I discovered this while promoting some tasteless tomes I wrote pseudonymously as Greta Garbage. On "shock jock shows" throughout the country I would start by discussing "Who's Hung in Hollywood and History," the most popular chapters in my "That's Disgusting" and "Greta Garbage's Outrageous Bathroom Book."

I would tell stories of people like Dillinger (who actually wasn't as big as rumored) and Milton Berle (who was). I'd also toss in other legends, like Errol Flynn, who used his incredible organ to play the piano at parties. ("You are my Sunshine" was his favorite piece if you must know.)

I would also mention Napoleon Bonaparte's "separation from his boner part" after his death, an ahem, item later auctioned at Christie's and described as a "dried shriveled object" which measured less than an inch. Which probably explains why it didn't sell at first. ("Not tonight Josephine.")

But I would run out of euphemisms and double entrendres by the time I got around to discussing the extraordinary anatomy of certain contemporary movie and rock stars.
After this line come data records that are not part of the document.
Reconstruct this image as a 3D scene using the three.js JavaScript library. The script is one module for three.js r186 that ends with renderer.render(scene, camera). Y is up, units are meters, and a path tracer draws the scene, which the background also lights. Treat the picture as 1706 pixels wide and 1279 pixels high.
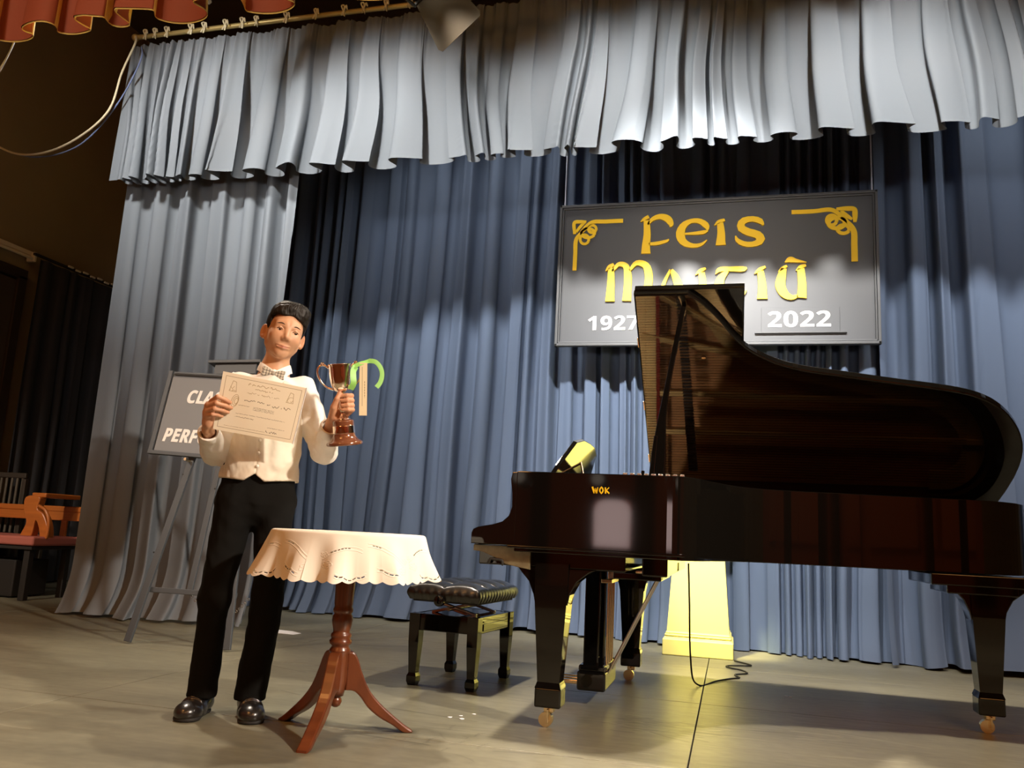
import * as THREE from 'three';
import { RoundedBoxGeometry } from 'three/addons/geometries/RoundedBoxGeometry.js';
import { mergeGeometries, mergeVertices, toCreasedNormals } from 'three/addons/utils/BufferGeometryUtils.js';
import { FontLoader } from 'three/addons/loaders/FontLoader.js';
import { TextGeometry } from 'three/addons/geometries/TextGeometry.js';
import { RectAreaLightUniformsLib } from 'three/addons/lights/RectAreaLightUniformsLib.js';

// ------------------------------------------------------------------ camera, exposure, large lights
RectAreaLightUniformsLib.init();
const scene = new THREE.Scene();
scene.background = new THREE.Color(0x000000);
const renderer = new THREE.WebGLRenderer({ antialias: true });
renderer.toneMapping = THREE.LinearToneMapping;
renderer.toneMappingExposure = 1.0;
renderer.shadowMap.enabled = true;

// world: x runs along the back curtain, y up from the stage floor, z towards the audience
const camera = new THREE.PerspectiveCamera(2 * Math.atan(639.5 / 1385) * 180 / Math.PI, 1706 / 1279, 0.05, 60);
camera.position.set(0, 0.74, 0);
{
  const pitch = 10.155 * Math.PI / 180, roll = 2.995 * Math.PI / 180, yaw = 15.107 * Math.PI / 180;
  camera.rotation.order = 'YXZ';
  camera.rotation.set(pitch, yaw, roll);
}
scene.add(camera);

// large warm house lights over the auditorium (their glowing panels are built with the room)
const HOUSE = { color: 0xffb061, power: 15, spots: [[-3.2, 1.2], [3.2, 1.2], [-3.2, 5.2], [3.2, 5.2], [0, 8.8]] };
// lanterns on the bar in front of the valance: [x, y, z, target x, y, z, candela, half angle, penumbra, warm]
const LANTERNS = [
  { at: [-4.1, 4.25, -3.34], to: [-3.9, 3.0, -6.0], power: 30, angle: 0.72, pen: 1, warm: 0xfffaf2, label: 'stage lantern nearest the left end of the valance' },
  { at: [-2.5, 4.25, -3.34], to: [-2.5, 2.55, -6.2], power: 38, angle: 0.64, pen: 1, warm: 0xfffaf2, label: 'stage lantern above the boy, aimed at the backdrop' },
  { at: [0.9, 4.25, -3.34], to: [0.9, 2.55, -6.2], power: 38, angle: 0.64, pen: 1, warm: 0xfffaf2, label: 'stage lantern above the piano lid, aimed at the backdrop' },
  { at: [2.7, 4.25, -3.34], to: [2.6, 2.55, -6.2], power: 38, angle: 0.64, pen: 1, warm: 0xfffaf2, label: 'stage lantern nearest the right end of the valance' },
  { at: [-0.8, 4.25, -3.34], to: [-0.8, 2.55, -6.2], power: 38, angle: 0.64, pen: 1, warm: 0xfffaf2, label: 'stage lantern above the stool, aimed at the backdrop' },
  { at: [-2.6, 4.5, -5.72], to: [-2.5, 2.6, -6.5], power: 3.6, angle: 0.95, pen: 1, warm: 0xfffaf2, label: 'lantern hidden behind the valance, above the trophy' },
  { at: [-1.7, 4.5, -5.72], to: [-1.7, 2.6, -6.5], power: 3.6, angle: 0.95, pen: 1, warm: 0xfffaf2, label: 'lantern hidden behind the valance, above the piano stool' },
  { at: [2.0, 4.5, -5.62], to: [2.1, 2.6, -6.4], power: 4, angle: 0.95, pen: 1, warm: 0xfffaf2, label: 'lantern hidden behind the valance, right of the sign' },
  { at: [-0.25, 4.25, -3.34], to: [-0.25, 1.65, -6.17], power: 130, angle: 0.42, pen: 1, warm: 0xfffaf2, label: 'unseen stage lantern added to brighten the hanging sign' },  // extra lantern, added to lift the board and its letters
  { at: [-1.0, 4.43, -4.12], to: [-0.216, 0.72, -5.85], power: 300, angle: 0.095, pen: 0.6, warm: 0xffee9e, label: 'unseen stage lantern added to light up the yellow pedestal' },  // added source that makes the pedestal bright
  { at: [-3.5, 4.36, -4.12], to: [-2.8, 0.0, -2.2], power: 50, angle: 0.62, pen: 0.9, label: 'unseen stage lantern added above the easel to brighten the floor' },  // added downlight, lifts the left part of the floor
  { at: [-1.83, 3.97, -4.12], to: [0.0, 0.9, -3.9], power: 110, angle: 0.5, edge: [0.84, 0.54, 0.27], seen: true, label: 'black stage lantern with open barn doors hanging at the top of the picture' },
  { at: [0.62, 4.38, -4.12], to: [0.0, 0.0, -3.5], power: 58, angle: 0.9, label: 'stage lantern over the tail of the piano' },
];
const FRONT = [
  { at: [4.5, 4.1, -0.9], to: [-1.4, 1.0, -3.0], power: 190, angle: 0.36, label: 'lantern on the right side wall aimed at the boy' },
  { at: [-5.6, 4.6, 0.2], to: [-3.15, 1.35, -4.3], power: 60, angle: 0.2, pen: 0.9, label: 'unseen lantern by the left side wall added to brighten the easel' },  // narrow beam added to brighten the easel and its board
  { at: [-5.0, 4.6, 1.5], to: [-5.9, 0.8, -6.0], power: 110, angle: 0.17, pen: 0.9, label: 'unseen lantern over the left aisle added to brighten the wing' },  // added beam, brightens the settle and the wing
  { at: [-0.4, 1.9, 7.2], to: [-0.16, 2.85, -6.17], power: 300, angle: 0.085, pen: 0.6, soft: 24, label: 'unseen lantern in the auditorium added to brighten the hanging sign' },  // second added sign light, hung free in the auditorium
  ...[-3.9, -2.4, -0.9, 1.6, 3.0].map((x, i) => ({ at: [x * 0.9, 1.7, 7.2], to: [x, 3.55, -6.4], power: 100, angle: 0.125, pen: 0.9, color: 0xfaf8f6, soft: 24, label: ['first', 'second', 'third', 'fourth', 'fifth'][i] + ' added unseen fill lantern from the left in the auditorium' })),  // added fill for the upper curtains; no balcony is built
];

// ------------------------------------------------------------------ helpers
const rng = (a) => () => { a |= 0; a = (a + 0x6d2b79f5) | 0; let t = Math.imul(a ^ (a >>> 15), 1 | a); t = (t + Math.imul(t ^ (t >>> 7), 61 | t)) ^ t; return ((t ^ (t >>> 14)) >>> 0) / 4294967296; };
const V = (x, y, z) => new THREE.Vector3(x, y, z);
const used = new Map();
function numbered(name) { const n = used.get(name) ?? 0; used.set(name, n + 1); return n ? name + '_' + String(n).padStart(3, '0') : name; }
function tag(o, label, category, group) { o.userData.label = label; o.userData.category = category; if (group) o.userData.group = group; return o; }
function thing(name, label, category, [x, y, z] = [0, 0, 0], turn = 0, group) {
  const o = new THREE.Group(); o.name = numbered(name); o.position.set(x, y, z); o.rotation.y = turn; scene.add(o); return tag(o, label, category, group);
}
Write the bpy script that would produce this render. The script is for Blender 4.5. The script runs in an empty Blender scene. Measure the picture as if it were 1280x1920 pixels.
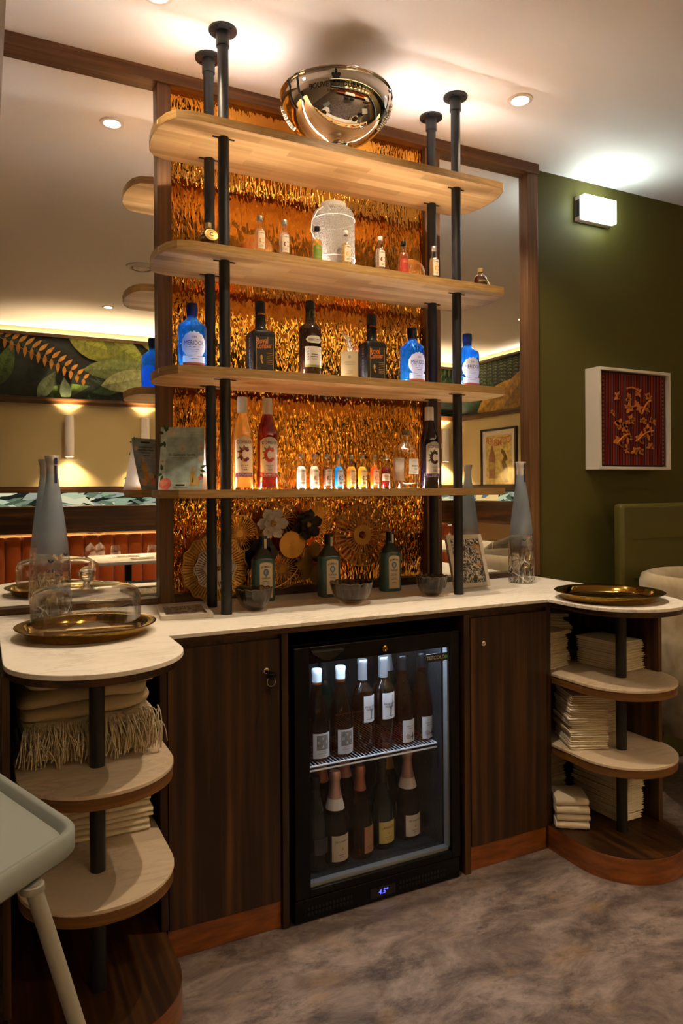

I had to tread carefully to avoid a boner on my part, and before I even went on the air, would ask the producers what their policy on the "P" word was.

With the exception of Howard Stern, most wouldn't allow it, one suggesting I say "firetruck," and another, "Shwanstucker" instead. Even the supposedly raunchiest shows chickened out, one literally by playing a "cock-a-doodle-do" recording when I needed to say the first part of that word.

This cowardliness then left me with a foul taste, as does the absurdity of the Supreme Court today wasting time considering whether or not one can say the "F" word" or "S" word on TV.

In this Internet age, can we really "protect" children from a few curse or anatomical words that they're going to see anyway in chat rooms and comment sections? (Can't fool them with "shiat") And why bother?

I wish the Supreme Court would just stick to important issues, and stop going off half-cocked on ones like these.